"Вообще, меньшевистско-эсеровский блок тогда являл собой образец разлагающейся власти, застывшей в своей самоуверенности, в самодовольстве и слепоте. Напротив, большевики лихорадочно орудовали в недрах пролетарской столицы, поднимали целину и строили прозелитов в боевые колонны.
Массы же рвались в бой.
...Но каковы же лозунги, какова политическая физиономия манифестации? Что же представляет собою этот отразившийся в ней рабоче-солдатский Петербург?..
– Опять большевики, – отмечал я, смотря на лозунги, – и там, за этой колонной, идет тоже большевистская…
– Как будто… и следующая тоже, – считал я дальше, вглядываясь в двигавшиеся на меня знамена и в бесконечные ряды, уходящие к Михайловскому замку, в глубь Садовой.
– «Вся власть Советам!», «Долой десять министров-капиталистов!», «Мир хижинам, война дворцам!»
Так твердо и увесисто выражал свою волю авангард российской и мировой революции, рабоче-крестьянский Петербург… Положение было вполне ясно и недвусмысленно… Кое-где цепь большевистских знамен и колонн прерывалась специфическими эсеровскими и официальными советскими лозунгами. Но они тонули в массе; они казались исключениями, нарочито подтверждающими достоверность правила. И снова, и снова, как непреложный зов самых недр революционной столицы, как сама судьба, как роковой Бирнамский лес, двигались на нас:
– Вся власть Советам! Долой десять министров-капиталистов!.
Удивительный, очаровательный этот лозунг! Воплощая огромную программу в примитивно-аляповатых, в наивно-топорных словах, он кажется непосредственно вышедшим из самых народных глубин и воскрешает бессознательный, стихийно-героический дух Великой французской революции. Стоит вглядеться в этот лозунг, взвесить, просмаковать каждое слово и оценить совсем особый аромат его!..
...Может быть, они даже готовы, после печального опыта, пойти навстречу требованию создания действительно революционной демократической власти? Увы! Только одного рода меры были доступны мудрости „звездной палаты“. Преодолев панику, собравшись с духом, меньшевистско-эсеровские лидеры бросились в наступление против большевиков…
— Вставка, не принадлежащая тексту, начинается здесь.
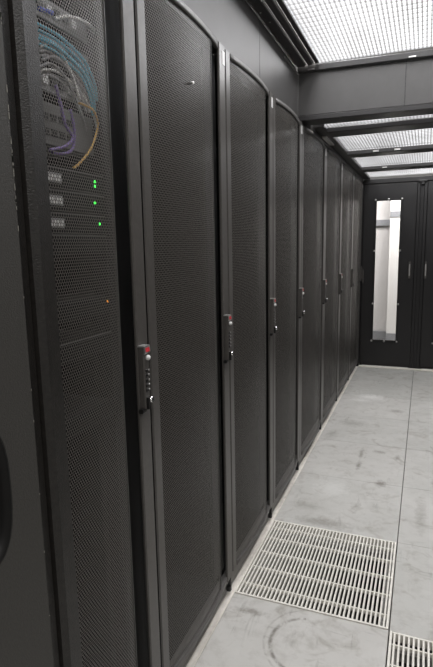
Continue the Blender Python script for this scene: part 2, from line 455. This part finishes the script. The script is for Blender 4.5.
d3 = door_leaf('door_3', 0.662, 1.232, 0.788, 1.036, 0.673, 'black steel end door at the right edge, right of the closing strip')
for z in (0.955, 1.075):
    MB().cyl((0.030 - 0.020, -0.0005, z), (0, -1, 0), 0.006, 0.02, 10).build('hinge_post', 'chrome', d2)
box('hinge_plate', 'stile', d2, 0.004, 0.020, -0.030, -0.021, 0.945, 1.095, 0.003)
# closing strip between the leaves, with the black catch at its head
box('closing_strip', 'doorblk', we, 0.560, 0.588, Y_END - 0.012, Y_END + 0.03, 0.02, 2.008, 0.002)
box('closing_strip', 'doorblk', we, 0.588, 0.628, Y_END + 0.006, Y_END + 0.03, 0.02, 2.008, 0.002)
box('closing_strip', 'doorblk', we, 0.628, 0.656, Y_END - 0.012, Y_END + 0.03, 0.02, 2.008, 0.002)
box('door_catch', 'black', we, 0.570, 0.650, Y_END - 0.05, Y_END - 0.013, 2.000, 2.020, 0.003)
box('door_catch', 'black', we, 0.595, 0.627, Y_END - 0.05, Y_END - 0.013, 1.975, 1.999, 0.003)

# ---- hall beyond the far doors, seen through the glass
wf = struct(box('wall_far', 'wallgrey', None, -1.2, 1.85, 5.9, 6.0, 0.0, 2.15))
struct(box('column_white', 'wallwhite', None, 0.215, 0.75, 5.55, 5.85, 0.0, 2.12))
struct(box('wall_high_band', 'skirting_band', None, -1.2, 0.213, 5.84, 5.899, 1.62, 1.70)); struct(box('column_high_band', 'skirting_band', None, 0.215, 0.75, 5.535, 5.549, 1.72, 1.79))  # grey horizontal bands set high on the wall and on the column
struct(box('trim_4', 'skirting_band', None, -1.2, 1.85, 5.86, 5.899, 0.0, 0.14)); struct(box('trim_8', 'skirting_band', None, 0.215, 0.75, 5.535, 5.549, 0.001, 0.17))

# ---- near doorway: black jamb and the grey leaf swung open beside the camera
tj = struct(empty('trim_5'))
box('jamb_post', 'jamb', tj, 0.012, 0.178, -1.2055, -1.163, 0.0, 2.30, 0.008)
box('jamb_post', 'jamb', tj, -0.02, 0.166, -1.236, -1.206, 0.0, 2.30, 0.004)
d1 = struct(empty('door_1', (0.18, -1.238, 0)), 'open grey steel door leaf with an oval recessed pull at the left edge of the photo')
# leaf: plate pierced by an oval, cup behind it (local: x out of the leaf, y towards the jamb)
def leaf_with_pull():
    Wd, z0, z1 = 0.62, 0.012, 2.27; oy, oz, ry, rz = -0.0985, 1.080, 0.046, 0.092
    n = 40
    ov = []
    for i in range(n):
        a = 2 * math.pi * i / n
        ca, sa = math.cos(a), math.sin(a)
        ov.append((oy + ry * math.copysign(abs(ca) ** 0.75, ca), oz + rz * math.copysign(abs(sa) ** 0.75, sa)))
    b = MB(); q = len(b.v)
    # front sheet: ring of quads from oval to a small rectangle, then rectangles outwards
    ay0, ay1, az0, az1 = -0.19, -0.03, 0.90, 1.30
    rect = []
    for (y, z) in ov:
        dy, dz = y - oy, z - oz
        t = min([(ay1 - oy) / dy if dy > 1e-9 else 9e9, (ay0 - oy) / dy if dy < -1e-9 else 9e9,
                 (az1 - oz) / dz if dz > 1e-9 else 9e9, (az0 - oz) / dz if dz < -1e-9 else 9e9])
        rect.append((oy + dy * t, oz + dz * t))
    b.v += [(0, y, z) for y, z in ov] + [(0, y, z) for y, z in rect]
    for i in range(n):
        j = (i + 1) % n
        b.face((i, i + n, j + n, j))
    crn = [(ay1, az1), (ay0, az1), (ay0, az0), (ay1, az0)]
    for (y, z) in crn:      # fill the four corners cut by the radial rectangle
        k = min(range(n), key=lambda i: (rect[i][0] - y) ** 2 + (rect[i][1] - z) ** 2)
        cands = sorted(range(n), key=lambda i: (rect[i][0] - y) ** 2 + (rect[i][1] - z) ** 2)[:2]
        on_y = [i for i in range(n) if abs(rect[i][0] - y) < 1e-6]; on_z = [i for i in range(n) if abs(rect[i][1] - z) < 1e-6]
        if on_y and on_z:
            i1 = min(on_y, key=lambda i: abs(rect[i][1] - z)); i2 = min(on_z, key=lambda i: abs(rect[i][0] - y))
            b.v.append((0, y, z)); b.face((n + i1, n + i2, len(b.v) - 1) if True else ())
    def rct(y0, y1, za, zb):
        m = len(b.v); b.v.extend([(0, y0, za), (0, y1, za), (0, y1, zb), (0, y0, zb)]); b.face((m, m + 1, m + 2, m + 3))
    rct(-Wd, ay0, z0, z1); rct(ay1, 0, z0, z1); rct(ay0, ay1, z0, az0); rct(ay0, ay1, az1, z1)
    # sides and back
    m = len(b.v)
    b.v += [(0, -Wd, z0), (0, 0, z0), (0, 0, z1), (0, -Wd, z1), (-0.045, -Wd, z0), (-0.045, 0, z0), (-0.045, 0, z1), (-0.045, -Wd, z1)]
    for f in ((7, 6, 5, 4), (0, 4, 5, 1), (1, 5, 6, 2), (2, 6, 7, 3), (3, 7, 4, 0)): b.face([m + i for i in f])
    b.build('door_leaf', 'leaf', d1)
    c = MB()
    for k, (dx, sc) in enumerate(((0.0004, 1.05), (0.0008, 1.0), (-0.012, 0.93), (-0.024, 0.75), (-0.027, 0.4))):
        c.v += [(dx, oy + (y - oy) * sc, oz + (z - oz) * (1 - (1 - sc) * ry / rz)) for y, z in ov]
        if k:
            for i in range(n):
                j = (i + 1) % n
                c.face(((k - 1) * n + i, (k - 1) * n + j, k * n + j, k * n + i), k > 1)
    c.face([4 * n + i for i in range(n)])
    c.build('recessed_pull', 'band', d1)
leaf_with_pull()
# worn paint along the leaf's edge: chips of bare metal
for i in range(60):
    z = random.choice([random.uniform(1.38, 2.0), random.uniform(0.3, 2.1)])
    h = random.uniform(0.002, 0.010) if z > 1.38 else random.uniform(0.001, 0.003)
    box('paint_chip', 'bare', d1, -0.0012, 0.0004, -0.0011, 0.0003, z, z + h)

# ================================================================ RACKS
ARC_N = 14
def arc(u0, u1, sag):
    """plan curve of a bowed door skin: list of (x, y)"""
    out = []
    for i in range(ARC_N + 1):
        t = i / ARC_N
        out.append((sag * (1 - (2 * t - 1) ** 2), u0 + (u1 - u0) * t))
    return out

def make_rack(width, H, badge=True, sag=0.016):
    """parts of one rack; local y runs along the row, +x faces the aisle, z=0 on the floor"""
    g = 0.004
    r = empty('server_rack')
    # cabinet carcass
    c = MB(); D = -1.05
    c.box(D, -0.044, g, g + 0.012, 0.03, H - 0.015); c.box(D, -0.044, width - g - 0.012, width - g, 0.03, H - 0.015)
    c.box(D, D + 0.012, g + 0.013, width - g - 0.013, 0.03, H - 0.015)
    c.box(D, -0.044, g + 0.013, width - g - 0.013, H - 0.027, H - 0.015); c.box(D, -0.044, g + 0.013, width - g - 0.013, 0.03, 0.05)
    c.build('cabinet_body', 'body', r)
    box('base_rail', 'rail', r, -0.040, -0.018, g, width - g, 0.008, 0.080, 0.006)
    z0, z1 = 0.088, H
    near, band, strip = 0.044, 0.080, 0.054
    gn, gh = 0.008, 0.010      # clear gap either side of the rack joint
    u0, u1 = gn + near, width - gh - band - strip
    box('near_stile', 'stile', r, -0.008, 0.0, gn, gn + near, z0, z1, 0.004)
    box('recess_shade_band', 'band', r, -0.043, -0.035, u1 + 0.036, width - g, z0 + 0.02, z1 - 0.021, 0.002)  # dark strip carrying the shade between skin and handle stile
    box('handle_stile', 'stile', r, -0.006, 0.004, width - gh - strip, width - gh, z0, z1, 0.003)
    box('top_cap', 'band', r, -0.043, -0.011, gn, width - gh, H - 0.016, H - 0.004)
    # bowed perforated skin
    full = arc(u0 + 0.001, u1 + band - 0.001, sag); zb, zt = z0 + 0.022, z1 - 0.020
    pts = [q for q in full if q[1] < u1 - 0.004] + [(sag * (1 - (2 * (u1 - u0) / (u1 + band - u0) - 1) ** 2), u1 - 0.002)]
    s = MB()
    for skin in (0.002, 0.0026):       # front and back face of the sheet
        n0, L = len(s.v), 0
        for i, (x, y) in enumerate(pts):
            if i: L += math.hypot(x - pts[i - 1][0], y - pts[i - 1][1])
            s.v += [(x - skin, y, zb), (x - skin, y, zt)]
            if i: s.face((n0 + 2 * i - 2, n0 + 2 * i, n0 + 2 * i + 1, n0 + 2 * i - 1), True, [(L0, zb), (L, zb), (L, zt), (L0, zt)])
            L0 = L
    s.build('perforated_panel', 'mesh', r)
    # bowed top and bottom rims
    for (nm, a, b) in (('top_rim', zt - 0.001, z1), ('bottom_rim', z0, zb + 0.001)):
        m = MB()
        for i, (x, y) in enumerate(full):
            m.v += [(x - 0.009, y, a), (x + 0.0015, y, a), (x + 0.0015, y, b), (x - 0.009, y, b)]
            if i:
                k = 4 * i
                for e in range(4):
                    f = (e + 1) % 4
                    m.face((k - 4 + e, k + e, k + f, k - 4 + f), e == 1)
        m.face((0, 1, 2, 3)); k = 4 * ARC_N; m.face((k + 3, k + 2, k + 1, k))
        m.build(nm, 'rim', r)
    # thin return edge closing the far side of the skin
    box('return_edge', 'rim', r, pts[-1][0] - 0.007, pts[-1][0], u1 - 0.0018, u1, zb + 0.001, zt - 0.002)
    # hinge foot
    ft = MB().box(-0.0175, 0.000, width - 0.028, width - 0.010, 0.022, 0.042, 0.003)
    ft.cyl((-0.006, width - 0.018, 0.042), (0, 0, 1), 0.006, 0.0455, 10)
    ft.build('hinge_foot', 'black', r)
    # swing handle with keypad
    yc, zt2 = width - 0.052, 1.134
    h = box('door_handle', 'stile', r, 0.0045, 0.022, yc - 0.013, yc + 0.013, zt2 - 0.157, zt2, 0.003)
    cap = MB(); y0, y1 = yc - 0.014, yc + 0.014
    cap.v += [(0.0225, y0, zt2 - 0.017), (0.026, y0, zt2 - 0.013), (0.024, y0, zt2 + 0.004), (0.0045, y0, zt2 + 0.004), (0.0045, y0, zt2 + 0.0005), (0.0225, y0, zt2 + 0.0005),
              (0.0225, y1, zt2 - 0.017), (0.026, y1, zt2 - 0.013), (0.024, y1, zt2 + 0.004), (0.0045, y1, zt2 + 0.004), (0.0045, y1, zt2 + 0.0005), (0.0225, y1, zt2 + 0.0005)]
    cap.face(range(5, -1, -1)); cap.face(range(6, 12))
    for e in range(6): cap.face((e, (e + 1) % 6, (e + 1) % 6 + 6, e + 6))
    cap.build('handle_cap', 'alu' if badge else 'black', h)
    if badge:
        st = MB()
        st.v += [(0.0267, yc - 0.009, zt2 - 0.0115), (0.0267, yc + 0.010, zt2 - 0.0115), (0.0250, yc + 0.010, zt2 - 0.001), (0.0250, yc - 0.009, zt2 - 0.001),
                 (0.0255, yc - 0.009, zt2 - 0.0115), (0.0255, yc + 0.010, zt2 - 0.0115), (0.0240, yc + 0.010, zt2 - 0.001), (0.0240, yc - 0.009, zt2 - 0.001)]
        for f in ((0, 1, 2, 3), (7, 6, 5, 4), (0, 4, 5, 1), (1, 5, 6, 2), (2, 6, 7, 3), (3, 7, 4, 0)): st.face(f)
        st.build('red_sticker', 'red', h)
    kn = MB().cyl((0.022, yc + 0.002, zt2 - 0.027), (1, 0, 0), 0.0068, 0.005, 14); kn.dome((0.027, yc + 0.002, zt2 - 0.027), (1, 0, 0), 0.0062, 0.7, 14, 4)
    kn.build('button', 'white' if badge else 'stile', h)
    for k in range(5):
        zz = zt2 - 0.060 - 0.0125 * k
        box('key', 'black', h, 0.0222, 0.0245, yc - 0.008, yc + 0.001, zz - 0.004, zz + 0.004, 0.001)
        MB().dome((0.0222, yc + 0.0075, zz), (1, 0, 0), 0.003, 0.8, 8, 3).build('key_light', 'alu', h)
    MB().cyl((0.0222, yc + 0.003, zt2 - 0.136), (1, 0, 0), 0.008, 0.012, 14, 0.007).build('lock_cylinder', 'chrome', h)
    lv = MB().box(0.005, 0.019, yc - 0.022, yc - 0.004, zt2 - 0.169, zt2 - 0.1575, 0.003)
    lv.box(0.0225, 0.031, yc - 0.012, yc - 0.004, zt2 - 0.158, zt2 - 0.128, 0.002)
    lv.build('latch', 'black', h)
    # small white asset label high on the handle stile
    box('asset_label', 'white', r, 0.0042, 0.0048, width - 0.036, width - 0.012, H - 0.060, H - 0.018)
    return r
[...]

...Смысл всего этого был элементарен. Большевики были в Советах в меньшинстве; вводя разрешительную систему на манифестации и упраздняя право свободного гражданина», «особая комиссия» отдавала большевиков во власть меньшевиков и эсеров и фактически лишала их права манифестаций. Делалось это для того, чтобы злоумышленные большевики не использовали права манифестаций для восстаний, подобных апрельскому, или для всяких иных замыслов против правящего блока. Это был, собственно, исключительный закон, исключительный декрет против большевиков…
Больше ничего не могла выдумать мудрость «звездной палаты» для спасения революции. Но Дан забыл крылатое слово Камилла Демулена: декретом нельзя помешать взять Бастилию … Если дело шло о восстании, то – боже! – как смешно было ополчаться против него с декретом, хотя бы и исключительным.
Но Дан забыл и о другом, не менее существенном. Когда в зале начались иронические возгласы, протесты, сарказмы, смех, то один из первых ораторов, правейший меньшевик, рабочий Булкин, напомнил ему об элементарном факте. Он сказал, что времена меняются и сегодняшнее большинство может оказаться в меньшинстве завтра. Может оказаться, что оно готовит репрессии против самого себя и вводит в практику революции такие методы политической борьбы, от которых придется плохо их инициаторам.
Это была, конечно, святая истина, но еще не вся: превращение большинства в меньшинство и обратно было не только возможно, оно было неизбежно в самом близком будущем. А для тех, кто знал большевиков так хорошо, как знал их Дан и его товарищи, казалось бы, должно было быть ясно, что в случае действительной победы Ленина правящему блоку не поздоровится… Но меньшевистско-эсеровским лидерам ничто не было ясно. Они были слепы, как совы среди белого дня".